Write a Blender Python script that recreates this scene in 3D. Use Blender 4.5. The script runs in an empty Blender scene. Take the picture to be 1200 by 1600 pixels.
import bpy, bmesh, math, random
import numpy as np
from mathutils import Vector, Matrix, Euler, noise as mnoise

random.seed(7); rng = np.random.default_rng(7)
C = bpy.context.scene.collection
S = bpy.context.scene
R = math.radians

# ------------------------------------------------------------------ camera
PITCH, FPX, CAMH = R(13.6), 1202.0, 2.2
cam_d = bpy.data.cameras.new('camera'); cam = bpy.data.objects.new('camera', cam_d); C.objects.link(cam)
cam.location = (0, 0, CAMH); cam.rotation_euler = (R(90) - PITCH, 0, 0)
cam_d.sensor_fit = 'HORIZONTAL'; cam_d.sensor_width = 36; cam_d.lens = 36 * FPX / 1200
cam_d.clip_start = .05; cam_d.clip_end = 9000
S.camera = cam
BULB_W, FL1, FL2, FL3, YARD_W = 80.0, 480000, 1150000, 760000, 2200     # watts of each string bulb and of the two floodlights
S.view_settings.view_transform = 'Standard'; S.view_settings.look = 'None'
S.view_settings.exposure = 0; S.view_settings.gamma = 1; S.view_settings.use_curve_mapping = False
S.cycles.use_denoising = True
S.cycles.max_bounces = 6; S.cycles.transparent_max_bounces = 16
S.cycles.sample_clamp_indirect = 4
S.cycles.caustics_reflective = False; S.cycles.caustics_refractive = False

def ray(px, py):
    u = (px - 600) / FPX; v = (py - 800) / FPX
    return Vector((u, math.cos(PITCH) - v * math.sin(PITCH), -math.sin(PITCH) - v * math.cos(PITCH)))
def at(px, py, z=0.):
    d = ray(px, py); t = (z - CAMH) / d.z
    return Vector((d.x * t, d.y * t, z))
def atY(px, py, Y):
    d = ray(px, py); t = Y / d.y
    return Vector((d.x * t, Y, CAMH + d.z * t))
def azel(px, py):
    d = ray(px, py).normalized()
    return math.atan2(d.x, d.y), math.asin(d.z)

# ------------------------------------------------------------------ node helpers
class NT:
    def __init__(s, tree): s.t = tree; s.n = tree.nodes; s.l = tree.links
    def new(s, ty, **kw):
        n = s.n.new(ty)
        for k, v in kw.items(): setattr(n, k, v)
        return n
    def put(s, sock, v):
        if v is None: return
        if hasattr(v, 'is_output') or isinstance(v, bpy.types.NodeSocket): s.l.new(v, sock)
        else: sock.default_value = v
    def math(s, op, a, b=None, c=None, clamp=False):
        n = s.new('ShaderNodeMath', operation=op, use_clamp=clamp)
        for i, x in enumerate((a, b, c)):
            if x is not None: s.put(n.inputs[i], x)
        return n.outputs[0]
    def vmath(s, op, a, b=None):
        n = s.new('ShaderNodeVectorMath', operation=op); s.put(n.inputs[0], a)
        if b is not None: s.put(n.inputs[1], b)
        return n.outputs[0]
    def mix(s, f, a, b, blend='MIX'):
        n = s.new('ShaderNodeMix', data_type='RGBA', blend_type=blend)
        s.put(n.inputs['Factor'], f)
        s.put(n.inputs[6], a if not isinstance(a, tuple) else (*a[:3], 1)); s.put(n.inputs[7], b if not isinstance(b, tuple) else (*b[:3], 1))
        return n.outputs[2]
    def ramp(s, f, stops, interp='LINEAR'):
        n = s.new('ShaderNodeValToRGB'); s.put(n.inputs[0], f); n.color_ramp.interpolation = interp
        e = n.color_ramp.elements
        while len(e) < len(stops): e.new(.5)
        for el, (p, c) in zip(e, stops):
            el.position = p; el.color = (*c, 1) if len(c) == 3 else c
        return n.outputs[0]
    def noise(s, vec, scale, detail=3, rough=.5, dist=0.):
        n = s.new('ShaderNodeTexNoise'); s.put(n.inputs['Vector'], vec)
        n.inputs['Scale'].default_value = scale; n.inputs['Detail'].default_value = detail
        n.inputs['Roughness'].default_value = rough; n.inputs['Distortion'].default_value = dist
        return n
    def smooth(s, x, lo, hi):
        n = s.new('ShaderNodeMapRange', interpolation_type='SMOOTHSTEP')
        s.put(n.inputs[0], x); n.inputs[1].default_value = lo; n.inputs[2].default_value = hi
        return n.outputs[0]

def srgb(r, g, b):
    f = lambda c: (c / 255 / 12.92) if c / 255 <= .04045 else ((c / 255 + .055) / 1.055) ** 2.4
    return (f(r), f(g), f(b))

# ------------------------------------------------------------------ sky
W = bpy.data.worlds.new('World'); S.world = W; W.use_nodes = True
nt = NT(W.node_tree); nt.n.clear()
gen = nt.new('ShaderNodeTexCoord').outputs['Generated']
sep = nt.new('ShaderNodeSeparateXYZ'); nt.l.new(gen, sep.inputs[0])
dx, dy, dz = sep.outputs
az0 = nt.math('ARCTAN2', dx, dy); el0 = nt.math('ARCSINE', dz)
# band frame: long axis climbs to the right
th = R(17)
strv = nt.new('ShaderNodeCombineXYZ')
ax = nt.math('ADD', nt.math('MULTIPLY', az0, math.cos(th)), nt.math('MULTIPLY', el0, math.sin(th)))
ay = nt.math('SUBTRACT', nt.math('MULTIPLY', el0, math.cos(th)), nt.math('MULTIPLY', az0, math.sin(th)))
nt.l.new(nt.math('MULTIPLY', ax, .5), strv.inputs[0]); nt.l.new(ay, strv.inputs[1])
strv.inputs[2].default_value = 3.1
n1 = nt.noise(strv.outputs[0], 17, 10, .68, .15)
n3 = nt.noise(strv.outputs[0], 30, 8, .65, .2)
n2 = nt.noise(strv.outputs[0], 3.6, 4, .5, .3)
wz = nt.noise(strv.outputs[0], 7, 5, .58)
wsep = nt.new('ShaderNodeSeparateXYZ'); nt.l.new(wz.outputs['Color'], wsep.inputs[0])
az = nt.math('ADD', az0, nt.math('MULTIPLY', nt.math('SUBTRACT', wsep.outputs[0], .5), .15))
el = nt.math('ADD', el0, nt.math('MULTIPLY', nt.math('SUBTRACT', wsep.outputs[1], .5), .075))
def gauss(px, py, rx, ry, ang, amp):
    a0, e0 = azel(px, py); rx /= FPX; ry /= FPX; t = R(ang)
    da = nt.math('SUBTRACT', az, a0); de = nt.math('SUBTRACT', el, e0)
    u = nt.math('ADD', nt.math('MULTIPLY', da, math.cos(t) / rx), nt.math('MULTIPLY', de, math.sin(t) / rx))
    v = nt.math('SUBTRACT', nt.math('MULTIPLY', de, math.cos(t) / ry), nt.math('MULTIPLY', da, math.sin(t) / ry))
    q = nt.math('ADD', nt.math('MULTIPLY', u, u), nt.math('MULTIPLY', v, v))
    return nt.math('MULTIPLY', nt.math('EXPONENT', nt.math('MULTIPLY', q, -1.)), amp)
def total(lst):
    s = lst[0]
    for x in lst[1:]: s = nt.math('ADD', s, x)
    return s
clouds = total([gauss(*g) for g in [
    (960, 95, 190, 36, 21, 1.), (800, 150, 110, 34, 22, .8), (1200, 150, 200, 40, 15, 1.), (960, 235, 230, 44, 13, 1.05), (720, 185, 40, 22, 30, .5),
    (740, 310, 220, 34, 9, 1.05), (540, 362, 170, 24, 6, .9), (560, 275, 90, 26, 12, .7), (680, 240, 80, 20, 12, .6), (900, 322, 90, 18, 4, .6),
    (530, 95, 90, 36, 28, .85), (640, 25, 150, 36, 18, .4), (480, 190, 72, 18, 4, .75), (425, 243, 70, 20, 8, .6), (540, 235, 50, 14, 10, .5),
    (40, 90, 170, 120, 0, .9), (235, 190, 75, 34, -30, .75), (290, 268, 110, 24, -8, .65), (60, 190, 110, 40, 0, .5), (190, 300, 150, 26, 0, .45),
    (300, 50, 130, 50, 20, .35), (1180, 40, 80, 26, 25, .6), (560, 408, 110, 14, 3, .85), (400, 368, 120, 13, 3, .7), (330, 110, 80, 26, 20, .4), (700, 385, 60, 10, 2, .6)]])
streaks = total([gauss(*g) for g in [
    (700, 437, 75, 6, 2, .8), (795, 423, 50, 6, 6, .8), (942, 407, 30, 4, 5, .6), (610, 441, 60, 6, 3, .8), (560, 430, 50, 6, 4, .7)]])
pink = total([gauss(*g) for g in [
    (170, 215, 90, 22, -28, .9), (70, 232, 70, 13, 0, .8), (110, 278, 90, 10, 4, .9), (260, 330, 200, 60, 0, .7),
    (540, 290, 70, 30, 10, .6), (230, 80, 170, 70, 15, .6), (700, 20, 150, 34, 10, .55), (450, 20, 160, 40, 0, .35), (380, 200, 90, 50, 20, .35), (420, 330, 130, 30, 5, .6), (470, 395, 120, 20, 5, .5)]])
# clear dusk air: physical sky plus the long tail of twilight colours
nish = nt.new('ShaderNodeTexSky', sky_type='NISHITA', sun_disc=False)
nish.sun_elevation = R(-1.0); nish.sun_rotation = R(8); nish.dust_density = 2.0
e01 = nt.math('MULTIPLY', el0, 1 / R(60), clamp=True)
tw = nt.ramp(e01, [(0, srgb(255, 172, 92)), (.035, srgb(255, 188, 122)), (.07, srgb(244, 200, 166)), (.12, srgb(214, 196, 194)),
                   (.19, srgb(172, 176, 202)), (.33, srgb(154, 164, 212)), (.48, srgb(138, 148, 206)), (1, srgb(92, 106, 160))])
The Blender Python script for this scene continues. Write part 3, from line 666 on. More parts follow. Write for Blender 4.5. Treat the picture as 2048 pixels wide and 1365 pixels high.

◆ **GIVEN INSTRUCTION**
Of the lines above, how many include the word "script"? Reply with the number alone.

◆ **ANSWER IN FULL**
2